> Instruction
Look over the lines below. Report each one that includes the string "scene".

> Dataset section
════════
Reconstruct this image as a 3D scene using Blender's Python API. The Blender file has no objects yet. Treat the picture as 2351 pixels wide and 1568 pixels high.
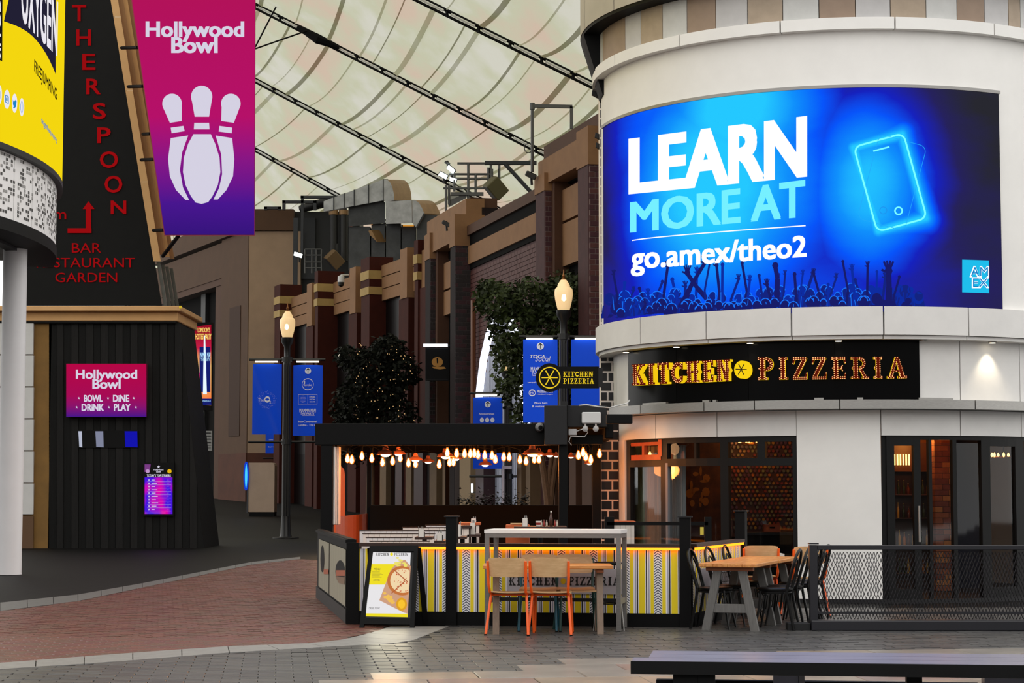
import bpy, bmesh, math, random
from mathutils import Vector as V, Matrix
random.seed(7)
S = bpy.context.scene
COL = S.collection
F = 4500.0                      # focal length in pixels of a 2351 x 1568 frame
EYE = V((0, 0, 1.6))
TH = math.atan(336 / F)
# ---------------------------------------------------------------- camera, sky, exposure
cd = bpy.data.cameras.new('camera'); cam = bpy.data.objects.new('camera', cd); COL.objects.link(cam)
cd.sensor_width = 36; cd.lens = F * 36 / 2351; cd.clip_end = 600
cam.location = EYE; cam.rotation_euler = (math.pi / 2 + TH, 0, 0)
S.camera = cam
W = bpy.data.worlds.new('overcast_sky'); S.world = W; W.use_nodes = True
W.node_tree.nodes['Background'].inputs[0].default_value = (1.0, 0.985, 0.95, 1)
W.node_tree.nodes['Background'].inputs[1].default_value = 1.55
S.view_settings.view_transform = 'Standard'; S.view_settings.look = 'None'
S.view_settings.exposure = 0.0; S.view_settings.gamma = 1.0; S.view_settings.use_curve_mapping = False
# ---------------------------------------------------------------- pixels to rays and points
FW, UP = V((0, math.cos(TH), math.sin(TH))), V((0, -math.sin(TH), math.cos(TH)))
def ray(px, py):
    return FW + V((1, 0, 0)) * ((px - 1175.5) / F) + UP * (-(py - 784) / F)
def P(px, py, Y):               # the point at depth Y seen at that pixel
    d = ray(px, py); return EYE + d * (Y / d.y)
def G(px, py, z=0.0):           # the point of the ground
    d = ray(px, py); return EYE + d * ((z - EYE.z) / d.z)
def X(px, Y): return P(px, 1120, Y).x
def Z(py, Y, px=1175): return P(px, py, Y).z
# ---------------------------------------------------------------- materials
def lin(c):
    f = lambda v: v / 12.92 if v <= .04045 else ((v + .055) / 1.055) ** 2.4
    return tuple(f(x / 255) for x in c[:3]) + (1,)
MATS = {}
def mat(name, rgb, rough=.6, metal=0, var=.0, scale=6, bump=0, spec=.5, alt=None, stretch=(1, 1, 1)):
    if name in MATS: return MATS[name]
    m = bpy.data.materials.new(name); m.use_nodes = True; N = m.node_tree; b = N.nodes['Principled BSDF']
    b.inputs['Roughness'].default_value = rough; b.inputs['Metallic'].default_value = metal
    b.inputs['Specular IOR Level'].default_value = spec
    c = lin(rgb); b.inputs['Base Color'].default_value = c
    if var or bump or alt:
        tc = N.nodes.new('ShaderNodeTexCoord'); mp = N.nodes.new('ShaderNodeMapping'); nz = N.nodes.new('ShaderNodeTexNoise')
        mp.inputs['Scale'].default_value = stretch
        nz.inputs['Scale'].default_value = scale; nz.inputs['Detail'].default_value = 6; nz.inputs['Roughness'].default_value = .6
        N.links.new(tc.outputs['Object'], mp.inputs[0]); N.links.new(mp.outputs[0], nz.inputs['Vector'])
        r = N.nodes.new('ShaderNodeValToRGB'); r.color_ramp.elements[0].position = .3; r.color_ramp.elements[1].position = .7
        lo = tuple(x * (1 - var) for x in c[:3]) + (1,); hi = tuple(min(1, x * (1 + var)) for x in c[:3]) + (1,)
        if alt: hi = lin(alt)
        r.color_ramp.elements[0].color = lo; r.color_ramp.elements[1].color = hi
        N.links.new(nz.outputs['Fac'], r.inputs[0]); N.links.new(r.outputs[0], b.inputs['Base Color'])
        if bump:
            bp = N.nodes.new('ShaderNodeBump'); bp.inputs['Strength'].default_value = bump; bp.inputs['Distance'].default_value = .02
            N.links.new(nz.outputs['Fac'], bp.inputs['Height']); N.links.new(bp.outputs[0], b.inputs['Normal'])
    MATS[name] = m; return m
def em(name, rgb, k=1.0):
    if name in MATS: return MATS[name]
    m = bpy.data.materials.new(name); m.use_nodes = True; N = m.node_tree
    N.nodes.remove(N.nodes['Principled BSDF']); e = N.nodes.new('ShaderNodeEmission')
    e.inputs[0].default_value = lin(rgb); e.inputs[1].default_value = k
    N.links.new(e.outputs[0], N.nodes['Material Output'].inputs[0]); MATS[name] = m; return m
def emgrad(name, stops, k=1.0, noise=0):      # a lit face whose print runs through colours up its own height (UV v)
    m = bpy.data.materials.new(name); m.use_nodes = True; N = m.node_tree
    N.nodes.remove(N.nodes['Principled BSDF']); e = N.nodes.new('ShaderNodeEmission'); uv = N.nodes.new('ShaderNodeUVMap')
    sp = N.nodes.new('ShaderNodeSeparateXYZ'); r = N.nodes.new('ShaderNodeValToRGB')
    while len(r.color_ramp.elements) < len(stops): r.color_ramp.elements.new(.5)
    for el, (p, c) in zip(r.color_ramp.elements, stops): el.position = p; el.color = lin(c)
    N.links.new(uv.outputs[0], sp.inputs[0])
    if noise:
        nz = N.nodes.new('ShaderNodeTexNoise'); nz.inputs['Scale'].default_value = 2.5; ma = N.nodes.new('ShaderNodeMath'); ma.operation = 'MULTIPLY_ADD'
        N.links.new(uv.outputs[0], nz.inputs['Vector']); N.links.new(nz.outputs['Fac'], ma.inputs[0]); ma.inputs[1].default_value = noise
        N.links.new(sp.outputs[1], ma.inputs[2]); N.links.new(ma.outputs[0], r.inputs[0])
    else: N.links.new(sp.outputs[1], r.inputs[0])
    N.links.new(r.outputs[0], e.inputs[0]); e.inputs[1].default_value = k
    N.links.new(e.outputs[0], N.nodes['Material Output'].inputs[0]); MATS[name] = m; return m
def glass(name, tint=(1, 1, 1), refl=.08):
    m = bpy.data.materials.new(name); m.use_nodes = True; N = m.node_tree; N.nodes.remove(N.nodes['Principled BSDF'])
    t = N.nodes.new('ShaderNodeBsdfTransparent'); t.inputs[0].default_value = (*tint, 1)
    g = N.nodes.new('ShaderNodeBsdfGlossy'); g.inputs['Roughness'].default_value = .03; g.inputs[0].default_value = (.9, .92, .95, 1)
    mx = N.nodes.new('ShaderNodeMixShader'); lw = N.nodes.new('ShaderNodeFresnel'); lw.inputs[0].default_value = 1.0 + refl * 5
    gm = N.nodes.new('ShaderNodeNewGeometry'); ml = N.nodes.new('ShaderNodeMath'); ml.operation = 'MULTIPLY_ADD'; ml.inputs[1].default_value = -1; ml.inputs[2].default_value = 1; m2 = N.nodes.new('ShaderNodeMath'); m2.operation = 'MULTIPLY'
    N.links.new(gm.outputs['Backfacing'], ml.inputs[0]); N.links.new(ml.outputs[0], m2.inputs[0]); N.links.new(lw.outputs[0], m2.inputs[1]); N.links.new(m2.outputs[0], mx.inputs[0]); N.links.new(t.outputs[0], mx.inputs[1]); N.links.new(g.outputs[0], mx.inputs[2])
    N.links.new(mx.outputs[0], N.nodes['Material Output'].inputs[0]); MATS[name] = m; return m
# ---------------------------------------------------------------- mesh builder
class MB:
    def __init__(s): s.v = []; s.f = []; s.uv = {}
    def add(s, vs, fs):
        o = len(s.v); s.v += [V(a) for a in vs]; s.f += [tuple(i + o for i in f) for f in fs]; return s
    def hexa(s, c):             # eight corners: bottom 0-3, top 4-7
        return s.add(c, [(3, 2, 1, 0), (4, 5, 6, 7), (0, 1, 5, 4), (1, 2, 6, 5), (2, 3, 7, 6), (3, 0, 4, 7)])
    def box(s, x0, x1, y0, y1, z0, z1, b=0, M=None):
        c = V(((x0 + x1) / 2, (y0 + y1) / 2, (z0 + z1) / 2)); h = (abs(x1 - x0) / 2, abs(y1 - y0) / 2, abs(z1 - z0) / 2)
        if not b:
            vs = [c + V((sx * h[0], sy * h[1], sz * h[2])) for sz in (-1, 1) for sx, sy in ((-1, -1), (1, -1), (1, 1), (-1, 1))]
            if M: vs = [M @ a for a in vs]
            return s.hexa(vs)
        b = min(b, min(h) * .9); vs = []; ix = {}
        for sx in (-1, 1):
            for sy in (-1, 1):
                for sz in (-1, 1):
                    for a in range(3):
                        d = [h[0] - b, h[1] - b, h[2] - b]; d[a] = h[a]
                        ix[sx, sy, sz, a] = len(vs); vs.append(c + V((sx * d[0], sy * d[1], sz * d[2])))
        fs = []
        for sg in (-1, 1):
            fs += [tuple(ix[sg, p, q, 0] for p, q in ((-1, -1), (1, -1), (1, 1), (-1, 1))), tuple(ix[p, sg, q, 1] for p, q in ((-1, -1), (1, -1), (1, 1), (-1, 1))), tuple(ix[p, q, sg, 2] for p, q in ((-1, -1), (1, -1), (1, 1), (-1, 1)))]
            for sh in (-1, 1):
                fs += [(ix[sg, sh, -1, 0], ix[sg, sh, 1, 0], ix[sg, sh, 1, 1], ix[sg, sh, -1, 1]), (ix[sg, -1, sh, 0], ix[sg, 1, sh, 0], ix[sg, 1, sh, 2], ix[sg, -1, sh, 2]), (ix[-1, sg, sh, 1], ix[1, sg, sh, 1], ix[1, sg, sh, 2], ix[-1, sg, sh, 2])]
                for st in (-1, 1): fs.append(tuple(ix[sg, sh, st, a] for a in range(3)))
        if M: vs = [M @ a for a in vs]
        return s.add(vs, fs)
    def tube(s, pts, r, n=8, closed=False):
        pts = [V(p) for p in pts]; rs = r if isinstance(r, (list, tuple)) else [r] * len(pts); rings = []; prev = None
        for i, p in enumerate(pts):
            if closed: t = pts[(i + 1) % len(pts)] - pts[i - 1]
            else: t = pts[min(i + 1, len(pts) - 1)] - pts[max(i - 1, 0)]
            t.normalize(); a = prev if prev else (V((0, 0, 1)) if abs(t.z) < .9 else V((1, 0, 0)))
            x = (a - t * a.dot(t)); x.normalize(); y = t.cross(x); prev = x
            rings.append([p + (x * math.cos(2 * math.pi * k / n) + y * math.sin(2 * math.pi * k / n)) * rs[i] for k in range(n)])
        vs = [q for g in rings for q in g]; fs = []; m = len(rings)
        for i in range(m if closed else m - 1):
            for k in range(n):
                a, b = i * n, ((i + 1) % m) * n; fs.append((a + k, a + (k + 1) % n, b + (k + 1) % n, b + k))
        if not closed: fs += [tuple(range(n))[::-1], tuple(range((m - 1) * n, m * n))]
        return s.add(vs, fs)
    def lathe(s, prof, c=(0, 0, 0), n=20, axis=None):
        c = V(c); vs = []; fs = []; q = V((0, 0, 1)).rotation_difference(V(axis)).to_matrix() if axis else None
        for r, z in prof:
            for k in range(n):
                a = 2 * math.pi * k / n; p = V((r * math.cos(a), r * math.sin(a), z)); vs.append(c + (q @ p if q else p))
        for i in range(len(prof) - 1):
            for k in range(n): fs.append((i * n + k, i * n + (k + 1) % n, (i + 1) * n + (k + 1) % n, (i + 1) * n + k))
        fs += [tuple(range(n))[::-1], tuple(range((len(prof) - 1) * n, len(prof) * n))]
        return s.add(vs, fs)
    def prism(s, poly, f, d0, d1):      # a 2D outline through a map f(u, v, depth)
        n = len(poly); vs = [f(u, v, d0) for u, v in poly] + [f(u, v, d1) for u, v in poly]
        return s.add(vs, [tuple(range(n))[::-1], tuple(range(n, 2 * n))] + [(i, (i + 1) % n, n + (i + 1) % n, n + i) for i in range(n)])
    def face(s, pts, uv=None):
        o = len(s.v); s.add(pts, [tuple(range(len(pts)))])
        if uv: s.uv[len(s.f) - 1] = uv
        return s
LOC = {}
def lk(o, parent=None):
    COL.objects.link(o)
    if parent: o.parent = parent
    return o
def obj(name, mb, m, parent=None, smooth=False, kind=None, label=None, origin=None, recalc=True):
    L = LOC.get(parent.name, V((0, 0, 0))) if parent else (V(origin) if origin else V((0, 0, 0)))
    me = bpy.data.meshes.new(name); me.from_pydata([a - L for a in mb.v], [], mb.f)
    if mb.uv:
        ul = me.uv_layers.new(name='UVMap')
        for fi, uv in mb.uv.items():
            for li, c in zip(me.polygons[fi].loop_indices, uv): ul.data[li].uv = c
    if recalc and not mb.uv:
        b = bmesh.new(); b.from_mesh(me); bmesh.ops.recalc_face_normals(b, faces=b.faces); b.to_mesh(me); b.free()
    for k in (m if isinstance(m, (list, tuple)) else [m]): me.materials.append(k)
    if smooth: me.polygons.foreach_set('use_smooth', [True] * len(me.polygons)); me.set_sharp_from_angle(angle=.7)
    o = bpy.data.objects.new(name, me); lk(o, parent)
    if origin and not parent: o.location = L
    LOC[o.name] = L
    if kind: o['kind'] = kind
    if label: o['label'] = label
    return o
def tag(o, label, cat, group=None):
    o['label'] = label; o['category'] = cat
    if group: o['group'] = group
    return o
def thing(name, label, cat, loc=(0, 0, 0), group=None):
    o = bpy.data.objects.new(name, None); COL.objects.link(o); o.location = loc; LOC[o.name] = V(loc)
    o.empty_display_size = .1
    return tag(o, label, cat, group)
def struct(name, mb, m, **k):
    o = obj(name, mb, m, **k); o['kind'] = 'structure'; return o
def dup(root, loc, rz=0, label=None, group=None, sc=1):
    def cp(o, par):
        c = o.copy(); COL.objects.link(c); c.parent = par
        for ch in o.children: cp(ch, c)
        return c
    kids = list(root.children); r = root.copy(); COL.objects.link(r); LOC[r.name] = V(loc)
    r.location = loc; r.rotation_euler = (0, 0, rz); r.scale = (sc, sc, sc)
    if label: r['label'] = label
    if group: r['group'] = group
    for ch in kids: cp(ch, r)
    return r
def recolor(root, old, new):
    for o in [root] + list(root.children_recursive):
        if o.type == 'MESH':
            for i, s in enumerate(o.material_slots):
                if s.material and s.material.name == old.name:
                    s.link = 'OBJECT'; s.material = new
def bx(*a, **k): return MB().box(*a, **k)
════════
> Task solution
Reconstruct this image as a 3D scene using Blender's Python API. The Blender file has no objects yet. Treat the picture as 2351 pixels wide and 1568 pixels high.
S = bpy.context.scene